Tuesday, July 29, 2008

Sandra, an English Grad, Needs Your Help

Hello All,

I recently got an email from my friend Sandra asking me to read over her cover letter.  She is desperate for a job and wanted to run this cover letter by me first.  Since I am too lazy to read it and tell her what i think, I'll just open it up to you guys.  If you have any critiques on her cover letter, please let me know in the comments section and I'll pass it along as my own thoughts and ideas.

Sandra typed her cover letter on a Macbook, depicted above.

Dear Prospective Employer,

I am an English graduate from Suffolk University.  For four years, I mastered the wordsmithing craft, becoming adept at critical reading, literary analysis, and creative writing.  I hope to bring these qualities to use in the craft of waiting tables for your esteemed eatery, Bistro Bertolini.

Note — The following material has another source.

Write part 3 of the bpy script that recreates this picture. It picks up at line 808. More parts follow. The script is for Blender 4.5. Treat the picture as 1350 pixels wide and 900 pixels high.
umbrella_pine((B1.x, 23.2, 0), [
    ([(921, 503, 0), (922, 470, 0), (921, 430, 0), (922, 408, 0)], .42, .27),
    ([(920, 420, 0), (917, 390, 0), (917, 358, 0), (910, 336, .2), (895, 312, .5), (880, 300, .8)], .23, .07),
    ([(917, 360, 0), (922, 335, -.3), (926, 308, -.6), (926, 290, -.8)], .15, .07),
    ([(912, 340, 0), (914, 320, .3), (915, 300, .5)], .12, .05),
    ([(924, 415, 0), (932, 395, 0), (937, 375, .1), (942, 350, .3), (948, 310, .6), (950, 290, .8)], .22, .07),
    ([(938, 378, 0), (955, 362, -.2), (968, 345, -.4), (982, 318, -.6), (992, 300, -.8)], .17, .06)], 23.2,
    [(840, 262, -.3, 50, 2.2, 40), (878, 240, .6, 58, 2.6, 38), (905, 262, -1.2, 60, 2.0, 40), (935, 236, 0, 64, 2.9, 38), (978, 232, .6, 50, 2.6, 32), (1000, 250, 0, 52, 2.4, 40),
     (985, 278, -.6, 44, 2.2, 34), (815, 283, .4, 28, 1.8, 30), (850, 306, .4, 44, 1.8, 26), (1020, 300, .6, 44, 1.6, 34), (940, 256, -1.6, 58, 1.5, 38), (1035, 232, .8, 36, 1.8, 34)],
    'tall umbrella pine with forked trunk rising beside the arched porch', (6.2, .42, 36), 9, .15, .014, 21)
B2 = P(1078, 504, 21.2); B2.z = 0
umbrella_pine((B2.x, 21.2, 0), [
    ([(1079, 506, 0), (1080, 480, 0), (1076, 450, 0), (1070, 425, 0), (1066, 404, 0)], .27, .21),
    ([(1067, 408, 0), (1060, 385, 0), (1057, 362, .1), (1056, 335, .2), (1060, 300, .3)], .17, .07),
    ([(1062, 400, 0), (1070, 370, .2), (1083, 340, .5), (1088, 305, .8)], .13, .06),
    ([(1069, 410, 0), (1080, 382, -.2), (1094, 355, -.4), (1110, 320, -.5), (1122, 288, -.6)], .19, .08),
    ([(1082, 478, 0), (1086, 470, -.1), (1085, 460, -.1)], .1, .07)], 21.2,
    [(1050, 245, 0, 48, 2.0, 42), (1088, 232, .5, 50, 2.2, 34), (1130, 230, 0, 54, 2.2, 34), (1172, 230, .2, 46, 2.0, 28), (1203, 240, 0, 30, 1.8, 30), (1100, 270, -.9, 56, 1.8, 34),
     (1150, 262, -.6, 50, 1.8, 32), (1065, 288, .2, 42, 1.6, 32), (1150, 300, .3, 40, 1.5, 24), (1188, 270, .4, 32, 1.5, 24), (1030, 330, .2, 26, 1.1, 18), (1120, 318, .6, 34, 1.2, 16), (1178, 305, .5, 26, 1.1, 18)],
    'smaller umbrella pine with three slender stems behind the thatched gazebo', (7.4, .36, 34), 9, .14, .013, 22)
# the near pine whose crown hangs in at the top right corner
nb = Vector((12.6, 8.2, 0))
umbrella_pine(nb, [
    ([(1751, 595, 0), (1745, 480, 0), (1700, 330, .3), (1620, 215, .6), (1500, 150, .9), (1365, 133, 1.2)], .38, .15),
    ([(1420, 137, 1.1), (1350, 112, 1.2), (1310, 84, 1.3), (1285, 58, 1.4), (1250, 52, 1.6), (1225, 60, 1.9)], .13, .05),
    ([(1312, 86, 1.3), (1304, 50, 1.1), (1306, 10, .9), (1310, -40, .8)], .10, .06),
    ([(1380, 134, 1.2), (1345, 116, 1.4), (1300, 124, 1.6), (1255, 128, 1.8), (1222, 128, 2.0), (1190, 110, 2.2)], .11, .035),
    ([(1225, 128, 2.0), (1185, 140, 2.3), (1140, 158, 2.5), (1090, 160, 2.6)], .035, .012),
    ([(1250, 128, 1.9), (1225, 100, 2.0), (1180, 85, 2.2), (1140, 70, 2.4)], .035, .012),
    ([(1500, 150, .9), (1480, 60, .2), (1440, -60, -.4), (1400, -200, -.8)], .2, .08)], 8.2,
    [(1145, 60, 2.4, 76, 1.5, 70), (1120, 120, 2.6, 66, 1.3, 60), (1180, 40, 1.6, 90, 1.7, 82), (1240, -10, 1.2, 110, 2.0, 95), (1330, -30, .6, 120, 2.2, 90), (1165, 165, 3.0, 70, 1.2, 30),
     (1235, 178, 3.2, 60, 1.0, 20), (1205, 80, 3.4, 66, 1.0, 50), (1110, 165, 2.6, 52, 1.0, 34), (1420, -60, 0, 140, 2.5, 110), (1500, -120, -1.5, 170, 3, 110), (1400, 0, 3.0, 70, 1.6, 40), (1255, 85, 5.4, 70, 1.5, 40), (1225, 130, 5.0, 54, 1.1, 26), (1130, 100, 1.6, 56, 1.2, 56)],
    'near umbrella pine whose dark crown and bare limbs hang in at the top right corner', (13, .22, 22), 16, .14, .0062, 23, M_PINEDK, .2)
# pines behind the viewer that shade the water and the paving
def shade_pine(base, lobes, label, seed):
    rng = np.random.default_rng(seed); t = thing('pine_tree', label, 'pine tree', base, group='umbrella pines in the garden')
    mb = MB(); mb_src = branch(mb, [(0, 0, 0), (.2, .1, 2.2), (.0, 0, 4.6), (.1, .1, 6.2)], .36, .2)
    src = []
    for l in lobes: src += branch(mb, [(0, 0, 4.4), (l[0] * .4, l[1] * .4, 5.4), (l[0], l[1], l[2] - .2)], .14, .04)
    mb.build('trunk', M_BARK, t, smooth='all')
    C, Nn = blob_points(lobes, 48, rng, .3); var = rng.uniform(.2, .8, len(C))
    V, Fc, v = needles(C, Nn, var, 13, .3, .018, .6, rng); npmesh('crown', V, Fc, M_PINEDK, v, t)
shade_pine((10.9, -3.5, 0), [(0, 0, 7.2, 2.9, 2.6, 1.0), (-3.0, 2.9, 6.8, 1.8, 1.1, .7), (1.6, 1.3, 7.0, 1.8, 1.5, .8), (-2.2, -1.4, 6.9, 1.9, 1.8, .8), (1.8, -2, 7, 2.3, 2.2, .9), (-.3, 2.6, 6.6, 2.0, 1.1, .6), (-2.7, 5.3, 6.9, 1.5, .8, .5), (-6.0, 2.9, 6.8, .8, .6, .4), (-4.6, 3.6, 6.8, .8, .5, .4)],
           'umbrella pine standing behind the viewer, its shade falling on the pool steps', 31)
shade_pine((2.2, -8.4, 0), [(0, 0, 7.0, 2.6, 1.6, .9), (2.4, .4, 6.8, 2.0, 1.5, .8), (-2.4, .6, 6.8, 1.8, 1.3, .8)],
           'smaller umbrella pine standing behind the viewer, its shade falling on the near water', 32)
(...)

Though I am fully aware this position requires no cover letter, my writing proves my capacity to trespass the mundanity of banal expression, soaring into the transcendent.  You must ask yourself, can these skills, these consonant collisions, these verbocious vowels, translate into the world of waiting?  Yes.  Yes, this is.  Additionally, I lack a robust resume, and I desperately hope this cover letter will overcompensate for my lack of experience.

I understand the irony inherit in a trade called waiting, a trade involving anything but it's namesake.  Over the past few months, I've done enough of the other kind of waiting. The hustle and bustle, the cacophony of silverware, echoing the dimly lit wooden beams, this is the true meaning of the word waiting.  For this reason, I feel I am equipped for the prestigious position of lady garçon.  Quite frankly, as modern literature becomes increasingly obtuse, my precisely plotted prose grows too cerebral for the teevee jet set.  I would be a much more accessible waiter.  I could be the Michael Crichton of the food service industry. 

Thank you for reading this.  I look forward to hearing back from you.  It usually requires a few months for the literary journals to respond with a rejection letter, but I am positive you will be much more expedient with yours.

Your Hopeful Employee,
Sandra "Please Hire Me" Kneelingsworth

Thanks for reading this guys.  Sandra really appreciates my help you are giving her.